Infatti, laddove Soderbergh, da sempre ambiziosamente alla ricerca di un’aperta e costante sfida, tanto con sé stesso, quanto con il sistema cinema, sembri arenarsi, anche solo per un istante di fronte alla possibilità, considerata all’epoca piuttosto rischiosa dallo stesso, rispetto all’utilizzo del POV, dunque di alcuni nuovi strumenti cinematografici, tra i quali il visore VR, capaci di dare vita a nuove forme cinema, giungono ben presto tre esperimenti formali. Ciascuno dei quali, in modo differente, è destinato a sfidare decenni di convenzioni cinematografiche, così come moltissime certezze autoriali dello stesso Soderbergh.

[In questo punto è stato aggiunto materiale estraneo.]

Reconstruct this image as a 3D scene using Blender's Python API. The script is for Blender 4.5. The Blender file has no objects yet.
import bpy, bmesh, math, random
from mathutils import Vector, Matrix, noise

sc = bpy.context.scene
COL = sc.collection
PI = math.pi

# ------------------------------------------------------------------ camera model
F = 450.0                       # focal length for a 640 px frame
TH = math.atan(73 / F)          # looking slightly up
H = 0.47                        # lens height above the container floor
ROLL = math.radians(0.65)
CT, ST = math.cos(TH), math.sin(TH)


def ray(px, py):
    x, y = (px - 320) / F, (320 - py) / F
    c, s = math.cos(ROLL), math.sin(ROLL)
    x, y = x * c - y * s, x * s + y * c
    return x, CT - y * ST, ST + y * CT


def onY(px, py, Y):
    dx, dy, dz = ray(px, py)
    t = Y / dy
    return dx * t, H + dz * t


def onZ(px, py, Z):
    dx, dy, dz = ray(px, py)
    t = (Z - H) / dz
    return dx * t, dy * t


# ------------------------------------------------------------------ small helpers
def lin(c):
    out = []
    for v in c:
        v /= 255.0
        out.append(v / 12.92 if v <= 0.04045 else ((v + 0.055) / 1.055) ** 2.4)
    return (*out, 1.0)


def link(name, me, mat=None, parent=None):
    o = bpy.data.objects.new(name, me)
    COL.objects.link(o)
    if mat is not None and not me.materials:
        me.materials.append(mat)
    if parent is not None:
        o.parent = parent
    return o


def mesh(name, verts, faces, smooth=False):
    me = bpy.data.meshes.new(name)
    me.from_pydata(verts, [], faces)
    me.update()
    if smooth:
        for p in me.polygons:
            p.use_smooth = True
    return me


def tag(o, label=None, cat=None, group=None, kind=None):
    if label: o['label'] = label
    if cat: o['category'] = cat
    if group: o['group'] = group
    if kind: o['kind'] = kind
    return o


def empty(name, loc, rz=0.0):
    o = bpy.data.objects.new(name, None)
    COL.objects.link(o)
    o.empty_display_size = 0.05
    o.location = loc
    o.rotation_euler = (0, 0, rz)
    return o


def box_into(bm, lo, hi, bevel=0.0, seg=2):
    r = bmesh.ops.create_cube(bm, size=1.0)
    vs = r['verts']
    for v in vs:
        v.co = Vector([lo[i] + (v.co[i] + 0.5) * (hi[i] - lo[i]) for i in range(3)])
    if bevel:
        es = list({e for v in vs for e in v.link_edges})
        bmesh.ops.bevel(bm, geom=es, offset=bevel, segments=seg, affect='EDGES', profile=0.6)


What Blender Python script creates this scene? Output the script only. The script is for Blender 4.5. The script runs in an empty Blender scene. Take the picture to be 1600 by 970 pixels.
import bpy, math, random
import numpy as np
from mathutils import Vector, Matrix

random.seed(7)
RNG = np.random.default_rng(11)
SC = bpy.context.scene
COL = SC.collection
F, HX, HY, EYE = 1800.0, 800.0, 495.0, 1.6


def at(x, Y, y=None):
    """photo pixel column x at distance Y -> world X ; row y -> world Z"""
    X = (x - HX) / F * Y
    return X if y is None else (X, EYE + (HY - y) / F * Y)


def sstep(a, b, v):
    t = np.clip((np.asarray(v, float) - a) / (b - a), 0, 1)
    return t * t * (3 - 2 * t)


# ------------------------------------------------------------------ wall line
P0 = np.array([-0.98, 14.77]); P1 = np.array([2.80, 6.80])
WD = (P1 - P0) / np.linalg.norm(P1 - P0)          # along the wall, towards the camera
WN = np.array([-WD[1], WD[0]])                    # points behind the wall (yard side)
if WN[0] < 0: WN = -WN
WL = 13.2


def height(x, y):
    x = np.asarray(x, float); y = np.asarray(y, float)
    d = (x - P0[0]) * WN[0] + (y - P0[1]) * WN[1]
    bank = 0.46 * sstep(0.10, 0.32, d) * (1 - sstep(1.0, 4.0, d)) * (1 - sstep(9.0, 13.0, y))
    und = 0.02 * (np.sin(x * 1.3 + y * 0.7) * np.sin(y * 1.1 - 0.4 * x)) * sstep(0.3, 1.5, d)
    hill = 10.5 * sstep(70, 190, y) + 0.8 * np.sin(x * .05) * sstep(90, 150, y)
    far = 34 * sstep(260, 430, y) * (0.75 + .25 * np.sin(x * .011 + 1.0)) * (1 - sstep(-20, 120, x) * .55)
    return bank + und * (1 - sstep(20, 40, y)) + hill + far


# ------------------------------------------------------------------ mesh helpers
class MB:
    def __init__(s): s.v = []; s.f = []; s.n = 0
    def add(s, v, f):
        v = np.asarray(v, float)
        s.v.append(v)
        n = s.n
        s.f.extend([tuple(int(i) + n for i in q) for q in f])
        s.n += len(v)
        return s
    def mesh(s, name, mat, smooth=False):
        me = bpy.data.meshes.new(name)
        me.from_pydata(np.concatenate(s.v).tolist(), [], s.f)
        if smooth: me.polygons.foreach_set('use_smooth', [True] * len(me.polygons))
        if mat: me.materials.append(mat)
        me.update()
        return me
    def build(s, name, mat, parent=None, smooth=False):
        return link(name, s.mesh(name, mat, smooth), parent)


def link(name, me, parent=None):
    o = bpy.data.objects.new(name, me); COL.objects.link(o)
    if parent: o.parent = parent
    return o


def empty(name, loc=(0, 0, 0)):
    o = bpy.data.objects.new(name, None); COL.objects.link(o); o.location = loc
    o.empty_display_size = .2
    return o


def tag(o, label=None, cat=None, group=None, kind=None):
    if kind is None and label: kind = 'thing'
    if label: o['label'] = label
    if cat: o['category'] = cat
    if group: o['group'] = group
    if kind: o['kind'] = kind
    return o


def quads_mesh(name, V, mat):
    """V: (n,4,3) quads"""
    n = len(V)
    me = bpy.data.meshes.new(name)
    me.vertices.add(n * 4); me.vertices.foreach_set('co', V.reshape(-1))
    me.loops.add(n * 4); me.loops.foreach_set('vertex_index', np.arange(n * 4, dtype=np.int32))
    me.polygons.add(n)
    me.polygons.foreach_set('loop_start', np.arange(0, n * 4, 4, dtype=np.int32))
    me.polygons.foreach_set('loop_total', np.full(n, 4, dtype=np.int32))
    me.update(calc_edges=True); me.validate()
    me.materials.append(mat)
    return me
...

È il caso di Unsane, Kimi – Qualcuno in ascolto e Presence, che in aperta sfida con quanto affermato, con grande convinzione e precisione dal suo autore, racconta e mostra la graduale discesa nella follia di un nucleo famigliare disfunzionale, all’interno di un appartamento di provincia come tanti.

Torna qui la riflessione sulla limitatezza dello scenario narrativo e degli angoli bui della psiche -, il tutto osservato dal punto di vista – in POV – di un’inquietante presenza, o fantasma, destinato certamente ad innescare un gioco al massacro piuttosto macabro e inquietante, o almeno così sembra stando alle parole del suo sceneggiatore, David Koepp che definisce Presence, “una sua personale versione di Shining, ambientata però in una piccola casa di periferia”.

Sulla capacità di mettersi in discussione e dunque di rinnovarsi, così come sulle controversie, i dibattiti cinefili e le incessanti rivoluzioni cinematografiche, questo è – e sempre sarà – il cinema di Steven Soderbergh.